Sunday, April 7, 2019

What is the setting of "Araby"?

The setting of "Araby" is Dublin, capital city of Ireland and hometown of James Joyce. The unnamed narrator lives in a place called North Richmond Street, which is described as "blind." We get a sense of Joyce is referring to as blindness in his description of this respectable but bland part of town. The street is closed off from the wider world, both geographically and culturally. This is a place where nothing much ever happens except for when school is out for the day.
Though outwardly respectable, the boy's family could be described as shabby genteel, that is to say they have come down in the world. One suspects that their relative poverty has forced them to lead an itinerant lifestyle, constantly moving from one rented place to another. It's small wonder, then, that the boy should feel the need to escape from such a chronically unstable existence, that he craves the kind of excitement that only the Araby bazaar promises to give. The boy, like the pupils of the Christian Brothers' school on the street where he lives, wants to be set free, if only for a short time. He wants to leave behind him the stifling, constricting world in which he's forced to live out his formative years.

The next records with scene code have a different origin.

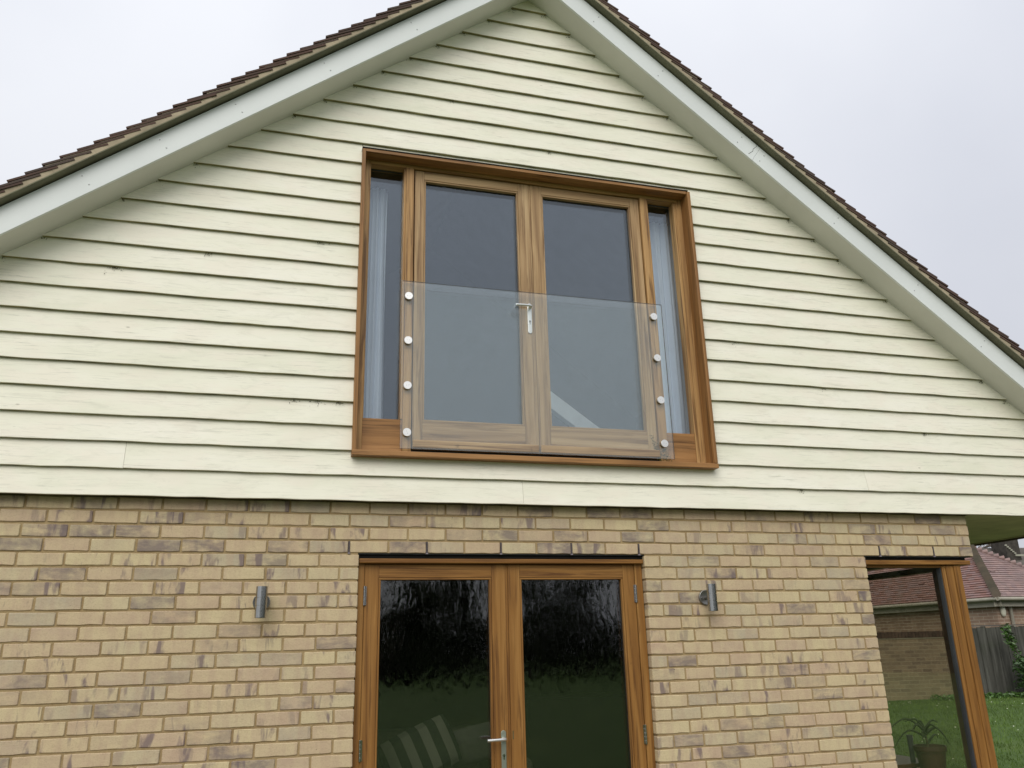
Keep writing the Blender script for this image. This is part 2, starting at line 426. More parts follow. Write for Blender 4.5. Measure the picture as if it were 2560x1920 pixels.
# ---- gable
AX, AZ, SL = 1.187, 4.125, .79
zr = lambda x: AZ - SL * abs(x - AX)
HW = 4.72
B0, EXP = .287, .1479
b = MB()     # backing behind the boards, left open at the window
b.prism([(AX-4.85, .293), (-.01, .293), (-.01, zr(-.01)), (AX-4.85, .293 + .01)], -.05, .08)
b.prism([(2.345, .293), (AX+4.85, .293), (AX+4.85, .303), (2.345, zr(2.345))], -.05, .08)
b.prism([(-.01, 2.6), (2.345, 2.6), (2.345, zr(2.345)), (AX, AZ), (-.01, zr(-.01))], -.05, .08)
b.box(-.01, 2.345, -.05, .08, .293, .548)
clad = b.build('gable_boarding', darkM, house)
OX0, OX1, OZ0, OZ1 = -.008, 2.349, .552, 2.6
def board(xa0, xa1, xb0, xb1, z0, z1, yb=None):
    """bottom edge xa0..xb0 at z0, top edge xa1..xb1 at z1"""
    n = max(2, int((xb0 - xa0) / .13)); m_ = MB(); y0, y1, th = -.073, -.052, .0208
    if yb: y1 = yb
    rj = [R.uniform(-.0018, .0018) for _ in range(n + 1)]; ry = [R.uniform(-.0012, .0012) for _ in range(n + 1)]
    for i in range(n + 1):
        t = i / n; xb_ = xa0 + (xb0 - xa0) * t; xt = xa1 + (xb1 - xa1) * t
        m_.v += [(xb_, y0 + .0015 + ry[i], z0 + rj[i]), (xb_, y0 + ry[i], z0 + .003 + rj[i]), (xt, y1, z1), (xt, y1 + th, z1), (xb_, y0 + th, z0 + rj[i])]
    for i in range(n):
        a = i * 5; c = a + 5
        for q, mi in (((a, c, c+1, a+1), 0), ((a+1, c+1, c+2, a+2), 0), ((a+2, c+2, c+3, a+3), 0), ((a+3, c+3, c+4, a+4), 0), ((a+4, c+4, c, a), 1)):
            m_.f.append(q); m_.m.append(mi)
    m_.f.append((0, 1, 2, 3, 4)); m_.m.append(0); e = n * 5; m_.f.append((e+4, e+3, e+2, e+1, e)); m_.m.append(0)
    return m_.build('board', [boardM, algaeM], clad)
joints = {0: [1.03], 1: [-1.224, 3.53], 5: [], 14: []}
zb = lambda n: B0 + .1482 * min(n, 10) + .1499 * max(0, n - 10)
row = 0; z = B0
while z < AZ - .03:
    z1 = min(zb(row + 1), AZ - .004)
    w0, w1 = (AZ - z) / SL, max(.005, (AZ - z1) / SL)
    w0 = min(w0, HW + .02); w1 = min(w1, HW + .02)
    zz0 = z
    def seg(xs):      # xs: list of interval ends
        for s, e in zip(xs[:-1], xs[1:]):
            lo = s[0] == 'rake'; hi = e[0] == 'rake'
            xa0 = AX - w0 if lo else s[1] + .0008; xa1 = AX - w1 if lo else s[1] + .0008
            xb0 = AX + w0 if hi else e[1] - .0008; xb1 = AX + w1 if hi else e[1] - .0008
            yield xa0, xa1, xb0, xb1
    if z < OZ1 and z1 > OZ0 + .02 and not (z < OZ0):
        for xs in ([('rake',), ('x', OX0)], [('x', OX1), ('rake',)]):
            for q in seg(xs): board(*q, z, z1)
        if z1 > OZ1:      # narrow strip above the window head
            board(OX0 + .002, OX0 + .002, OX1 - .002, OX1 - .002, OZ1 - .006, z1)
    else:
        xs = [('rake',)] + [('x', j) for j in joints.get(row, [])] + [('rake',)]
        for q in seg(xs): board(*q, z, z1)
    row += 1; z = zb(row)
boxo('drip_closure', (AX - 4.7, AX + 4.7, -.05, 0.02, .294, .30), algaeM, house, 0)
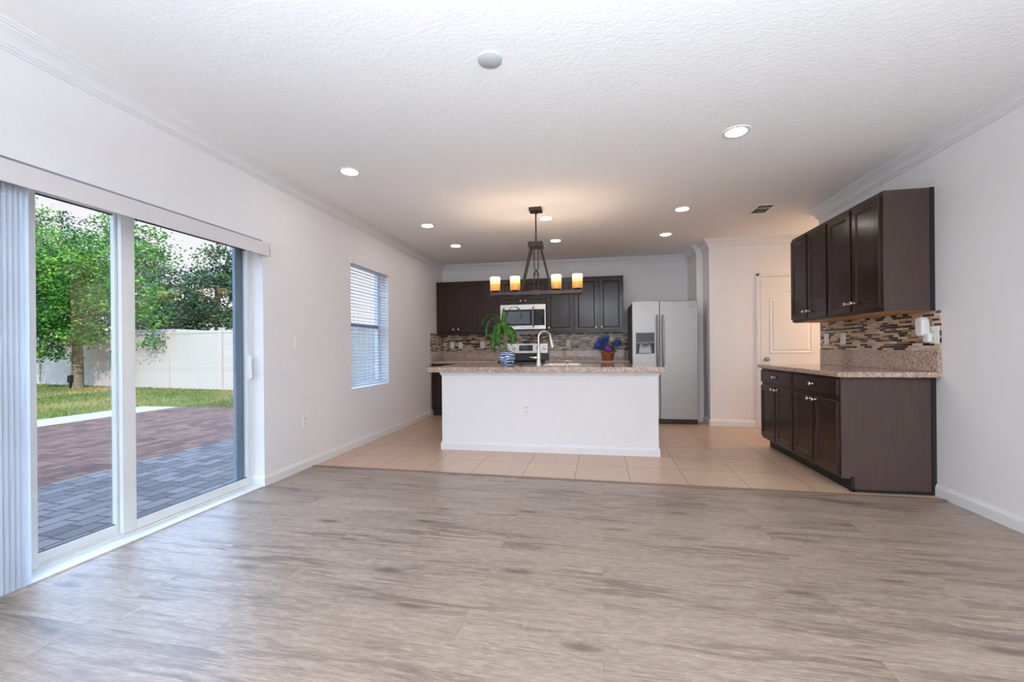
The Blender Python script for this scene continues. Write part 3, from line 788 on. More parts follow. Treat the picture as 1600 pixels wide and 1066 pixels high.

When the story opens, the narrator describes the street where he lives, namely, North Richmond Street, which is a now well-known road in Dublin, Ireland.  The narrator also references the Christian Brothers' School, which opened in 1829 on North Richmond Street.  This detail helps to confirm that we are in Dublin, Ireland's capital city.  The story appears in James Joyce's collection called The Dubliners, which was published in 1914. However, the story itself was written around 1905 (and this is when it seems to take place).  
The story is written in a first person objective point of view, meaning that the narrator is a participant in the story's events and is narrating them after the events of the story have taken place.  He uses past tense verbs to tell this story of his childhood love and disappointment and to describe how he came to a more accurate understanding of his place in the world.